Scene script records
• • • • •
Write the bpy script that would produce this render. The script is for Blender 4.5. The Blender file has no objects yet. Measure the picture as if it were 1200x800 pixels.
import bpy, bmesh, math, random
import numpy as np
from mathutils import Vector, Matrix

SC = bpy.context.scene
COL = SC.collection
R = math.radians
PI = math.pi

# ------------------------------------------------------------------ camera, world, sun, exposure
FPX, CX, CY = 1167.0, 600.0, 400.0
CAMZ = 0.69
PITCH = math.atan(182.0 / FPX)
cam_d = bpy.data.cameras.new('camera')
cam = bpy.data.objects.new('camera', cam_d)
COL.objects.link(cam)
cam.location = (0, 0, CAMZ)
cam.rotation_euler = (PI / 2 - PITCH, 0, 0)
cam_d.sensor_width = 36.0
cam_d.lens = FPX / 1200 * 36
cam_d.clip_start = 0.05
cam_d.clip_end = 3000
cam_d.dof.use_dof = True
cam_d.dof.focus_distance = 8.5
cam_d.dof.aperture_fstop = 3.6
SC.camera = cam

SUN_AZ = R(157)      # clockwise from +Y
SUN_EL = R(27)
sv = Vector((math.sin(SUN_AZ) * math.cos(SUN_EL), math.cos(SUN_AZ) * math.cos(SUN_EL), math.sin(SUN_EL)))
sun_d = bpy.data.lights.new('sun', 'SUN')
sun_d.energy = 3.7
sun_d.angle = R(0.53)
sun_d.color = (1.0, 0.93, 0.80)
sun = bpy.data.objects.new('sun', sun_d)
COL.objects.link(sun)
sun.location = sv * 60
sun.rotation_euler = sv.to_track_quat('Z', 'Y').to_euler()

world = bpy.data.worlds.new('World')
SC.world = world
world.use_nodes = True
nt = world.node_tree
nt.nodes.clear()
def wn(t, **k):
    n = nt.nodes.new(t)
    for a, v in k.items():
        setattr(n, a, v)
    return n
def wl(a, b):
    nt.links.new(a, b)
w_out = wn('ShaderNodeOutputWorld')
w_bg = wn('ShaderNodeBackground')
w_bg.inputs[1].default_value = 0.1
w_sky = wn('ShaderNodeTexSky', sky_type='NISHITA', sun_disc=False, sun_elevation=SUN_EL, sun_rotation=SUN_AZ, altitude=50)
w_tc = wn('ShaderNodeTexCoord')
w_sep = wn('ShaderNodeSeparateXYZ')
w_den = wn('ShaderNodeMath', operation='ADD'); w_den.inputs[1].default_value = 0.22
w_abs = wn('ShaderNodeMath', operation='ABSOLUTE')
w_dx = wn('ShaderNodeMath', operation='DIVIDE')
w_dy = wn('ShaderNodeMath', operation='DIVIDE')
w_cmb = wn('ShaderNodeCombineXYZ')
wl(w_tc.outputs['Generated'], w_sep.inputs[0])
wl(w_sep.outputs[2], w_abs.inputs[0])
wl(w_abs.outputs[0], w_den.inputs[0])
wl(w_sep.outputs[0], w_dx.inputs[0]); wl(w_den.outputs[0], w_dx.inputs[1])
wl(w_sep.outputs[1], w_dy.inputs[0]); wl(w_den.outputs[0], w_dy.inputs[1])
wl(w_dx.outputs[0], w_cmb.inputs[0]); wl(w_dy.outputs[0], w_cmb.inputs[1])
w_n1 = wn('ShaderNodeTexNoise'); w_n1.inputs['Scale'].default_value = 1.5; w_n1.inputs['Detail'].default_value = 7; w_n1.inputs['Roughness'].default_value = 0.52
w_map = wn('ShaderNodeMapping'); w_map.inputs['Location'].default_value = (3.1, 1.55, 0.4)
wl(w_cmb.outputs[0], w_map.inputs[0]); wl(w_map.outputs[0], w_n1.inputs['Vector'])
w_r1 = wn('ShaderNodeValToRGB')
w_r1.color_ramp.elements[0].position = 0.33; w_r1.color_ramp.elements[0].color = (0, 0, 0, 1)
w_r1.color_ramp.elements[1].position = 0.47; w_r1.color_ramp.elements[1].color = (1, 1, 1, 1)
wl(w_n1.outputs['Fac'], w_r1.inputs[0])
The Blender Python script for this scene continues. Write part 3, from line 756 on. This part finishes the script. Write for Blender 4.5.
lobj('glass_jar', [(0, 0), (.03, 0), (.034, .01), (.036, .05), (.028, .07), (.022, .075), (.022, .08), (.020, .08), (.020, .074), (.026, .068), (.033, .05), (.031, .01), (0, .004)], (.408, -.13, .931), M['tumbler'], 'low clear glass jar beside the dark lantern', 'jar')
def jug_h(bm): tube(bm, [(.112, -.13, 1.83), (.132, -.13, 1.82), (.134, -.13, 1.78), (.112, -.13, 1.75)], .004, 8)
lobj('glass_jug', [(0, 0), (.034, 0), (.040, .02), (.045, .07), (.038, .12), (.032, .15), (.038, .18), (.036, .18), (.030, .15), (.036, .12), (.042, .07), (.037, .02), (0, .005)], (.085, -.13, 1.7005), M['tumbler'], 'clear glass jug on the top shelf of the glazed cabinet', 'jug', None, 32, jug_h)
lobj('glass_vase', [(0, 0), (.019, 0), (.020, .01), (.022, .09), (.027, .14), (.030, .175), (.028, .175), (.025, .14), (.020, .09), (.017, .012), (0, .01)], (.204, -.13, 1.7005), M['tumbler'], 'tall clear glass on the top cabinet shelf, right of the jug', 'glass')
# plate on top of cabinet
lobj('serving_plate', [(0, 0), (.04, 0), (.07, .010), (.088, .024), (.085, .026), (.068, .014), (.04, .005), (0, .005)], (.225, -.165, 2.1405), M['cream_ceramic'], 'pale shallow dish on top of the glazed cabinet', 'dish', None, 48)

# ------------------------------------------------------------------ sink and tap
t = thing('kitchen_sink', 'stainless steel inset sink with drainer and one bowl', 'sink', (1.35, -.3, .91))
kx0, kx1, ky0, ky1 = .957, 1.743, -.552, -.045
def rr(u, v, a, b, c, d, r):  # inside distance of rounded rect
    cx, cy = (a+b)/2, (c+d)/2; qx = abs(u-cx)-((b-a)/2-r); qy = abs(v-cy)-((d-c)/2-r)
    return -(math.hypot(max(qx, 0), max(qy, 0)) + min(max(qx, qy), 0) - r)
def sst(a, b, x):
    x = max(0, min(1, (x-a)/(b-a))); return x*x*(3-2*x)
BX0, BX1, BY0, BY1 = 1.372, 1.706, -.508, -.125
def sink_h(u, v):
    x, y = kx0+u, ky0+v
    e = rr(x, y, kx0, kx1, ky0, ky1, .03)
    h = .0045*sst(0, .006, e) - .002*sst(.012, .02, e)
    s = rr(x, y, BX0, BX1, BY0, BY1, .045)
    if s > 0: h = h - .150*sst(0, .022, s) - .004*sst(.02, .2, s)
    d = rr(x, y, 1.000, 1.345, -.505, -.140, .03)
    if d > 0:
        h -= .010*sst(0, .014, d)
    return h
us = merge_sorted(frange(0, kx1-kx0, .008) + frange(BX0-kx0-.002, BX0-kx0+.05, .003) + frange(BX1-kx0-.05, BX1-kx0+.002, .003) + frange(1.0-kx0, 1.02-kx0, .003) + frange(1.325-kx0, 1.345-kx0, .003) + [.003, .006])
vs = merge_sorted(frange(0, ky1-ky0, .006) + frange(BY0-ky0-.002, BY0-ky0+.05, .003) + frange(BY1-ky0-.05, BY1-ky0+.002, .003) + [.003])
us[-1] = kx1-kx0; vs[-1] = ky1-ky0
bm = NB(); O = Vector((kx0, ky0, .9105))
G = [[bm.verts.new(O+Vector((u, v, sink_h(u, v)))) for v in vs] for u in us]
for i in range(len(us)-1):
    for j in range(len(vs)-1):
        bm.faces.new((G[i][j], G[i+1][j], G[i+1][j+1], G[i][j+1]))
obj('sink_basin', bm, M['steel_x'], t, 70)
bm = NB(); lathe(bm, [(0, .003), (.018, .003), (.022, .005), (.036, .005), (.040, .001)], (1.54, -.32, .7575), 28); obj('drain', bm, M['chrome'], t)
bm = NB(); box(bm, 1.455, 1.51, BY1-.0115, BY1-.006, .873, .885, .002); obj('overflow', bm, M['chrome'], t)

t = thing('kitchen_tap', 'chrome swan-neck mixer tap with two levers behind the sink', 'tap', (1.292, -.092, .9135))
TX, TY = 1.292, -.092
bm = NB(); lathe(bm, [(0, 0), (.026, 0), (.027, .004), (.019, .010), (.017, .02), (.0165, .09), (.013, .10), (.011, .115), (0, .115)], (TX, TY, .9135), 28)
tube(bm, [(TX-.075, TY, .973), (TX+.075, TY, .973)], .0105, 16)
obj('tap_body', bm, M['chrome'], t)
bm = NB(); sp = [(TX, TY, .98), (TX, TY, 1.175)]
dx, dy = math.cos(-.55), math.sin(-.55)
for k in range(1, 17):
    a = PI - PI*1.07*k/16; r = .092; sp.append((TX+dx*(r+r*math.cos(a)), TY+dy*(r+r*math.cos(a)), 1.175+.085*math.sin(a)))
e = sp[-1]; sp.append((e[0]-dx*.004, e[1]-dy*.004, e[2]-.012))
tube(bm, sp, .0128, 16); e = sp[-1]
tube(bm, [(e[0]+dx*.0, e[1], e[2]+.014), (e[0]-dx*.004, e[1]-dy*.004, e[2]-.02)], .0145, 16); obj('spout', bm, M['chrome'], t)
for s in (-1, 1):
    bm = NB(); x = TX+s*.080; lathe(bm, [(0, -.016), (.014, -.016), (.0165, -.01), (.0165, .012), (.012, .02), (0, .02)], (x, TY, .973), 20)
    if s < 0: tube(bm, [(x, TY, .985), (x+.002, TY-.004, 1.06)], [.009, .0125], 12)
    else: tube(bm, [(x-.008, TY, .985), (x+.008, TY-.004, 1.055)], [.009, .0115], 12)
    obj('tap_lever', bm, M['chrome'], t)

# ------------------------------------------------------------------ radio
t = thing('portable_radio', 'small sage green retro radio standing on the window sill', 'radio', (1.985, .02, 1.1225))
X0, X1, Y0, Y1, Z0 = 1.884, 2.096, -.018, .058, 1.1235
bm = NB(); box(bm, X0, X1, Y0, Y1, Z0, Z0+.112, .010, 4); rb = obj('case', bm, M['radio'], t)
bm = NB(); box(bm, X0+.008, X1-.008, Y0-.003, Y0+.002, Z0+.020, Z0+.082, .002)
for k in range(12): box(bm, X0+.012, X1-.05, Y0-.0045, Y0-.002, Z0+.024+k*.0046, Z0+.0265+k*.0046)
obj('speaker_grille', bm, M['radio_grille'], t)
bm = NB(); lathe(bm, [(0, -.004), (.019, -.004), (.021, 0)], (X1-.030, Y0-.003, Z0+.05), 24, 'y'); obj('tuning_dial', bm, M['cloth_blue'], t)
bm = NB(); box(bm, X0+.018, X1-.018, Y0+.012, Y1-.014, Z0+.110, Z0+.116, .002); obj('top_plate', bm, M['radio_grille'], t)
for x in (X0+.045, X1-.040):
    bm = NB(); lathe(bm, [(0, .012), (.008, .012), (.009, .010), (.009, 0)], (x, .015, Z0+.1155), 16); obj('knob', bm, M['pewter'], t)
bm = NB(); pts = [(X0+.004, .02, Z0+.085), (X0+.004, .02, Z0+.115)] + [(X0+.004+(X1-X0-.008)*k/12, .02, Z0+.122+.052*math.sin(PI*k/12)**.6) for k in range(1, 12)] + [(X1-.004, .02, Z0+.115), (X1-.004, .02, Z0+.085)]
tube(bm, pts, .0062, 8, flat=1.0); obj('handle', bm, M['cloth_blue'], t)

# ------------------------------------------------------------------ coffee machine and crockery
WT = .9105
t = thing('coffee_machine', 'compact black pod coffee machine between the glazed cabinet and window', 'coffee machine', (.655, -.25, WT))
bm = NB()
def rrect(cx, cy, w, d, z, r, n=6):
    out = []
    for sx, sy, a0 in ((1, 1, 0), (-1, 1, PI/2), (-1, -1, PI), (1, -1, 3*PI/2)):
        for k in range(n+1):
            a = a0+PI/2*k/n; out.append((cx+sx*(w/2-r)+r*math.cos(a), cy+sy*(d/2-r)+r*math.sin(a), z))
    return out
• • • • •
◆ **Work to complete**: Quote the records above from their first line through the line containing "PI = math.pi", both ends included.

◆ **Complete response**:
Write the bpy script that would produce this render. The script is for Blender 4.5. The Blender file has no objects yet. Measure the picture as if it were 1200x800 pixels.
import bpy, bmesh, math, random
import numpy as np
from mathutils import Vector, Matrix

SC = bpy.context.scene
COL = SC.collection
R = math.radians
PI = math.pi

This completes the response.